Soil dust and bioaerosols as potential sources for resuspended Cs occurring near the Fukushima Dai-ichi nuclear power plant.

One of the current pathways to radiation exposure, caused by the radionuclides discharged during the Fukushima Dai-ichi Nuclear Power Plant (FDNPP) accident, is the inhalation of resuspended Cs present in the air. Although wind-induced soil particle resuspension is recognized as a primary resuspension mechanism, studies regarding the aftermath of the FDNPP accident have suggested that bioaerosols can also be a potential source of atmospheric Cs in rural areas, although the quantitative impact on the atmospheric Cs concentration is still largely unknown.
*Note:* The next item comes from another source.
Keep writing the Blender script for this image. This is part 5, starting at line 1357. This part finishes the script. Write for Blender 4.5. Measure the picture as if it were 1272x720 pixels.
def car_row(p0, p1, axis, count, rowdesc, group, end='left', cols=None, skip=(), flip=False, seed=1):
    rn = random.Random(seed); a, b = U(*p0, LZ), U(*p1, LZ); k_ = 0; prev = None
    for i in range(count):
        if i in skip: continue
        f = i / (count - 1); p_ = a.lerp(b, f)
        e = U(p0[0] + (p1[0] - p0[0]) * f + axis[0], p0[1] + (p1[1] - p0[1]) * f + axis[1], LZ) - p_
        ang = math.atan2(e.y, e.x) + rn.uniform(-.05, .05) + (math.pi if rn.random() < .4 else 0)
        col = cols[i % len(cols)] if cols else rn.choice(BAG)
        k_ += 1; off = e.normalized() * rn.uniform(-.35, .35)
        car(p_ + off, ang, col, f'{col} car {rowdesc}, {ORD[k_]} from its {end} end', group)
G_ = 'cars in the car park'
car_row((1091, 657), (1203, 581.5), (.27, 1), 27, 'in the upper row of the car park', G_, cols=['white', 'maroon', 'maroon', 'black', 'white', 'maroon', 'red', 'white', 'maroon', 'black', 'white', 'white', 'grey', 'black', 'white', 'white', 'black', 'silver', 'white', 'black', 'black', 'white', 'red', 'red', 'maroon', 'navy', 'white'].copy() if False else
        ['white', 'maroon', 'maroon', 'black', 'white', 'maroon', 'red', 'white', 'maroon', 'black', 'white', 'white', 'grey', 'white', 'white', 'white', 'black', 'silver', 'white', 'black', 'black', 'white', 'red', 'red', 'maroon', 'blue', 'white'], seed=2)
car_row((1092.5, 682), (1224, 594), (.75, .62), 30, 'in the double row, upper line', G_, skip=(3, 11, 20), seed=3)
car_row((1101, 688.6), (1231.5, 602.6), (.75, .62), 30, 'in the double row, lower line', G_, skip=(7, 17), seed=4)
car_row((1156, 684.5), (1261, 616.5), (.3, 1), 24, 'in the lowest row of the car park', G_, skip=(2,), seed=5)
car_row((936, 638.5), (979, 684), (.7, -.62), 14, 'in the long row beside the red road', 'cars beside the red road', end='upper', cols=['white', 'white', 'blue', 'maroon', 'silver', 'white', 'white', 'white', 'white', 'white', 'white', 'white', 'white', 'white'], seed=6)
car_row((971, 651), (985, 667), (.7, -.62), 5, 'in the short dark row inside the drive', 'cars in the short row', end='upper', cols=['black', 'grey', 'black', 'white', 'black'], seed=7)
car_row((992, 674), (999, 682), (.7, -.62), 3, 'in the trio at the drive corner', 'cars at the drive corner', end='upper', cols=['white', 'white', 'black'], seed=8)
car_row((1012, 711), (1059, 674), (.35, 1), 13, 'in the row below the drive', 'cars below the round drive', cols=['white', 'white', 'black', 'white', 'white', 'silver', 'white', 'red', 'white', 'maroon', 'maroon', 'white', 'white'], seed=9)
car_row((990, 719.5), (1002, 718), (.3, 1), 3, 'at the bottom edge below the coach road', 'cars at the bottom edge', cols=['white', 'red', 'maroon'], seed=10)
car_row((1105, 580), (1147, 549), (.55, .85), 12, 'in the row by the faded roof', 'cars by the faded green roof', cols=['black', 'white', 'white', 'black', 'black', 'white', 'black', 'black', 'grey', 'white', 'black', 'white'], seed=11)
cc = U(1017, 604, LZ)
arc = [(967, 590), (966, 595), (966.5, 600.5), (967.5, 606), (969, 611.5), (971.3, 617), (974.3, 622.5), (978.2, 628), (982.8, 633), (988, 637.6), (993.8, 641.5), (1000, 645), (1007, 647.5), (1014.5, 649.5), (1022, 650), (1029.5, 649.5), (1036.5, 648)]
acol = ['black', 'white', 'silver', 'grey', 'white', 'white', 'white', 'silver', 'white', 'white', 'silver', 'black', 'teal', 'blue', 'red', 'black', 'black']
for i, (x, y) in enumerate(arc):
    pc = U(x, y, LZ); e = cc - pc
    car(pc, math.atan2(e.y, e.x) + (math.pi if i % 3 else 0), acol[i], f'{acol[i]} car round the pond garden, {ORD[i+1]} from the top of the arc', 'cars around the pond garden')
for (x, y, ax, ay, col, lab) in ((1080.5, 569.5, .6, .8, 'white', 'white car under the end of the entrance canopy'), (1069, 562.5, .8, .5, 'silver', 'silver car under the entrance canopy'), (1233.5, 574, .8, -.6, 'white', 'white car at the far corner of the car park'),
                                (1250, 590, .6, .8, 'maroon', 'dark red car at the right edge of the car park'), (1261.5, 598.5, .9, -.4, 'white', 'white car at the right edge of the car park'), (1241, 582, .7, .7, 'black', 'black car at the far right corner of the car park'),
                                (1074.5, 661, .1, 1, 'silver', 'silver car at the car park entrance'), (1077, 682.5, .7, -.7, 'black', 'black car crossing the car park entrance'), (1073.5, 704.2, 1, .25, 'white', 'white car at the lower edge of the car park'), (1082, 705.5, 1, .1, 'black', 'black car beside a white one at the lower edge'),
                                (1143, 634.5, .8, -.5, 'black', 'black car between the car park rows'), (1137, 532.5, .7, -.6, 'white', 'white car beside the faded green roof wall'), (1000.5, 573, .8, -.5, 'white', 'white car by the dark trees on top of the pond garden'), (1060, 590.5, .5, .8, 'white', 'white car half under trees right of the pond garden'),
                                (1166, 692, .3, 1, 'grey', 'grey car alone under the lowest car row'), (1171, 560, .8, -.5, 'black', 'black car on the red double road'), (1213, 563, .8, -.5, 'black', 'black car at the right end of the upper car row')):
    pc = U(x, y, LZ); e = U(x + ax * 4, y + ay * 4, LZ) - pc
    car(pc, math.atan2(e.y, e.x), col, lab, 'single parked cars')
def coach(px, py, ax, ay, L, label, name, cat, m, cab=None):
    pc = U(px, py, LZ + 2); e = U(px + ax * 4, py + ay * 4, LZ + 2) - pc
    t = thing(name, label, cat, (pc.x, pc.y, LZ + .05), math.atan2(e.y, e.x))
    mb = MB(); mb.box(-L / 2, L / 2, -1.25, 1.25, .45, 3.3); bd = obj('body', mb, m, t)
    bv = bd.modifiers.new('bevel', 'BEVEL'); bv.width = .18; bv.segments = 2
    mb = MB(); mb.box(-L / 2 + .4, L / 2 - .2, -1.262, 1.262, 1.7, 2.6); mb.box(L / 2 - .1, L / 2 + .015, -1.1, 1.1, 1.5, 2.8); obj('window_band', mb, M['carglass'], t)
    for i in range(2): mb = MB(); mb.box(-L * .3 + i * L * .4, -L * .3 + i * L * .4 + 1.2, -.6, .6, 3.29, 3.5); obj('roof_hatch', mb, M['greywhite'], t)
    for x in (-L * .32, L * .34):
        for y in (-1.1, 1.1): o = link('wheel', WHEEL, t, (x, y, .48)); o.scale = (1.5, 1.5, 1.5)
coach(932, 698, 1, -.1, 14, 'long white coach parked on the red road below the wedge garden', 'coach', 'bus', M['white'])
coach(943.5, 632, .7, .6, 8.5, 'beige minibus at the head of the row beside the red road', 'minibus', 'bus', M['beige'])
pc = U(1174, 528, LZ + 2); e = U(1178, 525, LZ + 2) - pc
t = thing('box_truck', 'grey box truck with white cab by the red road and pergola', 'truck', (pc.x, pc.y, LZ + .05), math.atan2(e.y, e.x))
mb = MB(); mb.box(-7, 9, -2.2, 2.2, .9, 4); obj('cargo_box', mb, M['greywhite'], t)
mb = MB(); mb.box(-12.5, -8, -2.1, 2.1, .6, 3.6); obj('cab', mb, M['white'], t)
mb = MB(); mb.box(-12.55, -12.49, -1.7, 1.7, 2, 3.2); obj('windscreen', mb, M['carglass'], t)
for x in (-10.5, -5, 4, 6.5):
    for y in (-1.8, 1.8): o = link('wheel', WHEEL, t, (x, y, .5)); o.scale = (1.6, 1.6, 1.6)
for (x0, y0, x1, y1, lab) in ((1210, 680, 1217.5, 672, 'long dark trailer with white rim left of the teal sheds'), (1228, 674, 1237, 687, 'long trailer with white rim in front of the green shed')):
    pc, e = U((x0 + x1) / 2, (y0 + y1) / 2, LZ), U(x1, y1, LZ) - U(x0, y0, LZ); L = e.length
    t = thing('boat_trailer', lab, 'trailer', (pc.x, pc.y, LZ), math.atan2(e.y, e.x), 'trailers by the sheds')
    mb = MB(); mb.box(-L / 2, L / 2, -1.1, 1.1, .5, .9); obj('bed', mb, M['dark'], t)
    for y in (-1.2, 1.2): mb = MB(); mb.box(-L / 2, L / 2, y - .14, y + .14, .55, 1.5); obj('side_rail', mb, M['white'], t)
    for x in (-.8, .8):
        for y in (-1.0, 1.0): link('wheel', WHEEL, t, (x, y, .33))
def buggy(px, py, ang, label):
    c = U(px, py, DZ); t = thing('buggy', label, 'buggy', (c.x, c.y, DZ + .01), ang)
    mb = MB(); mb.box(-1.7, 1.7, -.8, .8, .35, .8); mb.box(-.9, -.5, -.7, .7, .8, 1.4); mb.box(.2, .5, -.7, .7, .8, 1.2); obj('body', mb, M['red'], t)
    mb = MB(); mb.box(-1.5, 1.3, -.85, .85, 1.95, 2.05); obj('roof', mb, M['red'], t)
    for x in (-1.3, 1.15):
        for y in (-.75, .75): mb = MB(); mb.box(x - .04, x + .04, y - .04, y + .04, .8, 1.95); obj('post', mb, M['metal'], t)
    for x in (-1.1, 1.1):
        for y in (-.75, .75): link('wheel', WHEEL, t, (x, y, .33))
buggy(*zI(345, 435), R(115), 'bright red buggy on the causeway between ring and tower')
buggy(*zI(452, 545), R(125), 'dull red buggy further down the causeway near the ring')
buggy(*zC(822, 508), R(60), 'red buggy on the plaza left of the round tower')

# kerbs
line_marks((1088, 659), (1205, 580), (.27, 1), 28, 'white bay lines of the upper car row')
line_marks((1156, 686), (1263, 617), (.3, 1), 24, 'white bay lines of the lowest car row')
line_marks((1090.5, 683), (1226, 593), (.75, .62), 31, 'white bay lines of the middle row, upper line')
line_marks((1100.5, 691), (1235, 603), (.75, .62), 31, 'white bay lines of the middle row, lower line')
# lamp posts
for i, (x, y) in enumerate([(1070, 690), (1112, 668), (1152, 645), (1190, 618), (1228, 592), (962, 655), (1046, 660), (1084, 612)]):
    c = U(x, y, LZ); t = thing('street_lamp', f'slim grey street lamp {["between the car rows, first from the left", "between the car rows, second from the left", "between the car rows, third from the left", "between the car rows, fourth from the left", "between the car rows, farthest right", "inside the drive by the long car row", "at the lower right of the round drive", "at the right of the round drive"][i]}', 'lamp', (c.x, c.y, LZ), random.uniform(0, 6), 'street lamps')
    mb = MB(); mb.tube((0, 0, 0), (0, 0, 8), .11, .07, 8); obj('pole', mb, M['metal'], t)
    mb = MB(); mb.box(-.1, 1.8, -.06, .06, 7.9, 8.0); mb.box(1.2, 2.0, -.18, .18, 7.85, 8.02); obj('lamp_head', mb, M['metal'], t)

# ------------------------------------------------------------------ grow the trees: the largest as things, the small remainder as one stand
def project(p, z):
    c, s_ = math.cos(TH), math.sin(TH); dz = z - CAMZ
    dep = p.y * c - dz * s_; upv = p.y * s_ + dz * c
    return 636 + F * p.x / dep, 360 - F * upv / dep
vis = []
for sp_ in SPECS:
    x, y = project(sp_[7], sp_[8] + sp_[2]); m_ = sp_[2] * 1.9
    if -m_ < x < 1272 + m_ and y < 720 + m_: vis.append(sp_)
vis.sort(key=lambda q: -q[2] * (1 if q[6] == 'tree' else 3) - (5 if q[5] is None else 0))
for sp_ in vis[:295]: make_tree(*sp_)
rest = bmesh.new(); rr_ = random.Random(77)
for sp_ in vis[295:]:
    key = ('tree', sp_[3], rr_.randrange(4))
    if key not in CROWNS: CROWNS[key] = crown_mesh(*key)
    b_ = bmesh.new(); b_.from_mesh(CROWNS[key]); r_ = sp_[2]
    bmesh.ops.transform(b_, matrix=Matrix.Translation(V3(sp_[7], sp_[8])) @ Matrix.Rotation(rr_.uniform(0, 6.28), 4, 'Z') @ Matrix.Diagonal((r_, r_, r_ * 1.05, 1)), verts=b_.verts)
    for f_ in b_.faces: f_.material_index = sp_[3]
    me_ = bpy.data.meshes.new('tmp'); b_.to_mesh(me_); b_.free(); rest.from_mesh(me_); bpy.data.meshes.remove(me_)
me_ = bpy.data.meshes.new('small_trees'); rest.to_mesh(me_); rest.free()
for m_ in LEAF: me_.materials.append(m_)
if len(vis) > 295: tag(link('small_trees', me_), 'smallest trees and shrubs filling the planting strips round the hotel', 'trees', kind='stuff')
We propose a model for simulating the Cs resuspension as soil particles and bioaerosols in the form of fungal spores, which are regarded as a potential candidate for the source of Cs-bearing bioaerosol emission into the air. We apply the model to the difficult-to-return zone (DRZ) near the FDNPP to characterize the relative importance of the two resuspension mechanisms. Our model calculations show that soil particle resuspension is responsible for the surface-air Cs observed during winter-spring but could not account for the higher Cs concentrations observed in summer-autumn. Higher Cs concentrations are reproduced by the emission of Cs-bearing bioaerosols (fungal spores) that replenishes the low-level soil particle resuspension in summer-autumn. Our model results show that the accumulation of Cs in fungal spores and large emissions of spores characteristic of the rural environment are likely responsible for the presence of biogenic Cs in the air, although the former must be experimentally validated. These findings provide vital information for the assessment of the atmospheric Cs concentration in the DRZ, as applying the resuspension factor (m) from urban areas, where soil particle resuspension would dominate, can lead to a biased estimate of the surface-air Cs concentration. Moreover, the influence of bioaerosol Cs on the atmospheric Cs concentration would last longer, because undecontaminated forests commonly exist within the DRZ.